Extract from the entries below, exactly as given, only the lines from the line containing "Keep writing the" to the line containing "struct(m.build('path', M['concrete']))", both lines included.

___ Dataset ___

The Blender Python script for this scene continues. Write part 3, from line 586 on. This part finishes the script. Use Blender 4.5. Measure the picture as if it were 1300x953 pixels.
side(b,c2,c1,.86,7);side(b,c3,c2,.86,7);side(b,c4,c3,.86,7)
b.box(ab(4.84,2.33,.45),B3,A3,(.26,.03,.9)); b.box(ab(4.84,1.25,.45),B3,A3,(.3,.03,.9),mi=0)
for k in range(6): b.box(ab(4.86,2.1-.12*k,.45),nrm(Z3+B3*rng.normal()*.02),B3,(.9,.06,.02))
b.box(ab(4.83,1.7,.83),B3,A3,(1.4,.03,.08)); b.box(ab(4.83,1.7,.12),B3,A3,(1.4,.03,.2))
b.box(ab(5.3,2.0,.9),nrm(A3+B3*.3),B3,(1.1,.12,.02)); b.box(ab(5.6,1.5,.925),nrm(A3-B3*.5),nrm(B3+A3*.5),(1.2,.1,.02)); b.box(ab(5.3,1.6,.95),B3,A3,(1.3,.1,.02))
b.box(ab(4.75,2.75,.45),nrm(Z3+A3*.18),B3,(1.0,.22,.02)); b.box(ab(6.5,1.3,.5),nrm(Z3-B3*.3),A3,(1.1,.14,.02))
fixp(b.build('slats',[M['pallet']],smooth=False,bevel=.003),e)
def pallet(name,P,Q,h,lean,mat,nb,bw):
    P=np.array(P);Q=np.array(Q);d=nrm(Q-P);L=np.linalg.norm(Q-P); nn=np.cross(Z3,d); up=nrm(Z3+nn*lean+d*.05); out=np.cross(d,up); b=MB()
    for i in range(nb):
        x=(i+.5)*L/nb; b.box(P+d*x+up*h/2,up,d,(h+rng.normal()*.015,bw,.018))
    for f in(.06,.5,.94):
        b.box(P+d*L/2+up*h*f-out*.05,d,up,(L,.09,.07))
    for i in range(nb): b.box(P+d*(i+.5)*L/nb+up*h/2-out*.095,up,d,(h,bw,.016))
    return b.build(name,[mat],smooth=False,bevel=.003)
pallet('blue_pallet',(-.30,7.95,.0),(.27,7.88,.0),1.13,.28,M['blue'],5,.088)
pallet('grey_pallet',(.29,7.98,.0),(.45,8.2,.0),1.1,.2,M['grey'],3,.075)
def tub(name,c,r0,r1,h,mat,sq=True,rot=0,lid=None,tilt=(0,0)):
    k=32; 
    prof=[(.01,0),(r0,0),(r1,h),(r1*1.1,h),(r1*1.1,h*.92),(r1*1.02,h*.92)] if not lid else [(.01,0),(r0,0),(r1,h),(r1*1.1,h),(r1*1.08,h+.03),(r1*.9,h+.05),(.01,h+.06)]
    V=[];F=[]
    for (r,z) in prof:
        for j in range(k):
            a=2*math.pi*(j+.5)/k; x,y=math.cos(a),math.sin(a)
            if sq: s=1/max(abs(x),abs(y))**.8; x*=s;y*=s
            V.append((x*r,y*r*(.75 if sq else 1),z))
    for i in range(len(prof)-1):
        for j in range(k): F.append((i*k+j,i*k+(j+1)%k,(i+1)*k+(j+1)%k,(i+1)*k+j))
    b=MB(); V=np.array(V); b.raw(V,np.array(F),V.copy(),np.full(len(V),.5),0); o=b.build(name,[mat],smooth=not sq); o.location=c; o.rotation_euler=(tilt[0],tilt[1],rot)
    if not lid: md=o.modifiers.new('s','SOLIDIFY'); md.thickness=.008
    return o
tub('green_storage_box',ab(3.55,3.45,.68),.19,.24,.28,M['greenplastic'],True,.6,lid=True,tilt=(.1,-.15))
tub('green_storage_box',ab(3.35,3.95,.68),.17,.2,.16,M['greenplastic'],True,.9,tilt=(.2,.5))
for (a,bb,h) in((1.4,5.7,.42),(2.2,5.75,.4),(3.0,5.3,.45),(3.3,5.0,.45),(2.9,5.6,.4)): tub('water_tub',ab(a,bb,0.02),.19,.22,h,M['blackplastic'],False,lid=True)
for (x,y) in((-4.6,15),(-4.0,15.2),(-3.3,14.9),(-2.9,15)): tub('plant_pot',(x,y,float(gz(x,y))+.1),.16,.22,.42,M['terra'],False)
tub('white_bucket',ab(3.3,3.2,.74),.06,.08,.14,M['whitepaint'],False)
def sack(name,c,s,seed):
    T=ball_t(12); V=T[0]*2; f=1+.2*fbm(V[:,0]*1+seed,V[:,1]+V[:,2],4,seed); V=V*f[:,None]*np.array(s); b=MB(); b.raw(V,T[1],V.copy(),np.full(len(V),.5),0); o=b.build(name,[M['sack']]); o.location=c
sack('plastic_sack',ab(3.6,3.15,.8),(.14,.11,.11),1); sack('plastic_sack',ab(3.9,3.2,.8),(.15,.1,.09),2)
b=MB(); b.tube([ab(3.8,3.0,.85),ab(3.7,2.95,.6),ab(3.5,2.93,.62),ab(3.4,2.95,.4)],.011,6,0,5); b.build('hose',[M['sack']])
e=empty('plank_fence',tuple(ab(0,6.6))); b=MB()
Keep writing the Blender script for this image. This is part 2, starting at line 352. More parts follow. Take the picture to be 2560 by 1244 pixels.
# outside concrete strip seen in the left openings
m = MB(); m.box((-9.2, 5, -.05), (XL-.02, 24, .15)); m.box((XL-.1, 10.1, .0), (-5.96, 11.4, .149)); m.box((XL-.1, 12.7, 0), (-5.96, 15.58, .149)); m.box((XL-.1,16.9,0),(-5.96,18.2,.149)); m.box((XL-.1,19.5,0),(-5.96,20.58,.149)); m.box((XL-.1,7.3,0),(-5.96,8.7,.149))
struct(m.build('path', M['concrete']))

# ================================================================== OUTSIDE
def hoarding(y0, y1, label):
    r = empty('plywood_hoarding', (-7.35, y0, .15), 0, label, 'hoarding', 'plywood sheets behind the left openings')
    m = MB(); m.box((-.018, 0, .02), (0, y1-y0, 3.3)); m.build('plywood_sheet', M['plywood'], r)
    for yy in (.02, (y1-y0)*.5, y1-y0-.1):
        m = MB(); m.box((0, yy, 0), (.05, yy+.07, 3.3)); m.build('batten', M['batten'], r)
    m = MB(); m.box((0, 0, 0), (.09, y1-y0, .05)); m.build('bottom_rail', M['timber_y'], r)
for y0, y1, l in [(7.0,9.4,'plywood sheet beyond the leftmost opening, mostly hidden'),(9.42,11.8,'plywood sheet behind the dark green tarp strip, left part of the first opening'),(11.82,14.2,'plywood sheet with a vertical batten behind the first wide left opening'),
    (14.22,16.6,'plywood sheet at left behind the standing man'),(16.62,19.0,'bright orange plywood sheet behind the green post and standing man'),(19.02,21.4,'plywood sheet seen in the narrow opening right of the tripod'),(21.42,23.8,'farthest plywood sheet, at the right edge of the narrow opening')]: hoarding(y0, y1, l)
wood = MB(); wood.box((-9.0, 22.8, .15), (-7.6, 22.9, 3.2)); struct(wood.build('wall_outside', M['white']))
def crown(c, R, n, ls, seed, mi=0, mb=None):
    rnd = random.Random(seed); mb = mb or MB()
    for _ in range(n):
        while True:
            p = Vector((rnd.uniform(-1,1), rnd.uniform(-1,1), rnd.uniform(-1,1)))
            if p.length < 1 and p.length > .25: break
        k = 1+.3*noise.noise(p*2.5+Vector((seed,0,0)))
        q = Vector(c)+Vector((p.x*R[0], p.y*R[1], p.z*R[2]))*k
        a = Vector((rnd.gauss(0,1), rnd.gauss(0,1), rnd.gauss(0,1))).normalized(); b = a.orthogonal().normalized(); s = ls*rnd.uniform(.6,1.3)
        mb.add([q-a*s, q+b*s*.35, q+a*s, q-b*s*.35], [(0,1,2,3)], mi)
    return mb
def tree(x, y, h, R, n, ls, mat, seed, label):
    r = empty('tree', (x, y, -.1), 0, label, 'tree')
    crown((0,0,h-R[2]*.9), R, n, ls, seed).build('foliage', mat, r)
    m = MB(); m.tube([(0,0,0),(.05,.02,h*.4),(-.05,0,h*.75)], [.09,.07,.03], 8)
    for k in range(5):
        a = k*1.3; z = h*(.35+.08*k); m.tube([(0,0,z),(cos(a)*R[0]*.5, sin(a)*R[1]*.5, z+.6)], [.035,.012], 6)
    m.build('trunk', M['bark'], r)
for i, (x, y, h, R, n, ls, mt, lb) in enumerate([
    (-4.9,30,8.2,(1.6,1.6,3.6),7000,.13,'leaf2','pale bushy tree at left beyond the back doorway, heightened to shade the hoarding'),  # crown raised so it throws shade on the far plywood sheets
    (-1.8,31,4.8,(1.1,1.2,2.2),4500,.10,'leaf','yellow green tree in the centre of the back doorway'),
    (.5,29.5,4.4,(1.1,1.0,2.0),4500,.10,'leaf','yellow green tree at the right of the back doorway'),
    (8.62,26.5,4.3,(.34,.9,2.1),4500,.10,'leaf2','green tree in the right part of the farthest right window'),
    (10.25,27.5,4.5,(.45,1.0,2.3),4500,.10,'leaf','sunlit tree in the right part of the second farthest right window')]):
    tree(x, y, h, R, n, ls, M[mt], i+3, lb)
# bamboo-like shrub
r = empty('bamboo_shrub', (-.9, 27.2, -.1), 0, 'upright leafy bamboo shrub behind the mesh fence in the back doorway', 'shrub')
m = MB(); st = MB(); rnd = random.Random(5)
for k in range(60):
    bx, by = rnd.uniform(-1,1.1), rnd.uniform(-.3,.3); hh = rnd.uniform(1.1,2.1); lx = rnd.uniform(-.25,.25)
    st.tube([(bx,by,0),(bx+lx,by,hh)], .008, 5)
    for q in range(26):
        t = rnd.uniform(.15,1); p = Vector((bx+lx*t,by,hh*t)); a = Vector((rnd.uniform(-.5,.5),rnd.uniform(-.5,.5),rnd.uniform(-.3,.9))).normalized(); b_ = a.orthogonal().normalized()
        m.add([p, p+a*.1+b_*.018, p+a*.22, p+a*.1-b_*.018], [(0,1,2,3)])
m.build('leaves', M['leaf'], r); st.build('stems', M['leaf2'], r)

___

▸ Task solution
Keep writing the Blender script for this image. This is part 2, starting at line 352. More parts follow. Take the picture to be 2560 by 1244 pixels.
# outside concrete strip seen in the left openings
m = MB(); m.box((-9.2, 5, -.05), (XL-.02, 24, .15)); m.box((XL-.1, 10.1, .0), (-5.96, 11.4, .149)); m.box((XL-.1, 12.7, 0), (-5.96, 15.58, .149)); m.box((XL-.1,16.9,0),(-5.96,18.2,.149)); m.box((XL-.1,19.5,0),(-5.96,20.58,.149)); m.box((XL-.1,7.3,0),(-5.96,8.7,.149))
struct(m.build('path', M['concrete']))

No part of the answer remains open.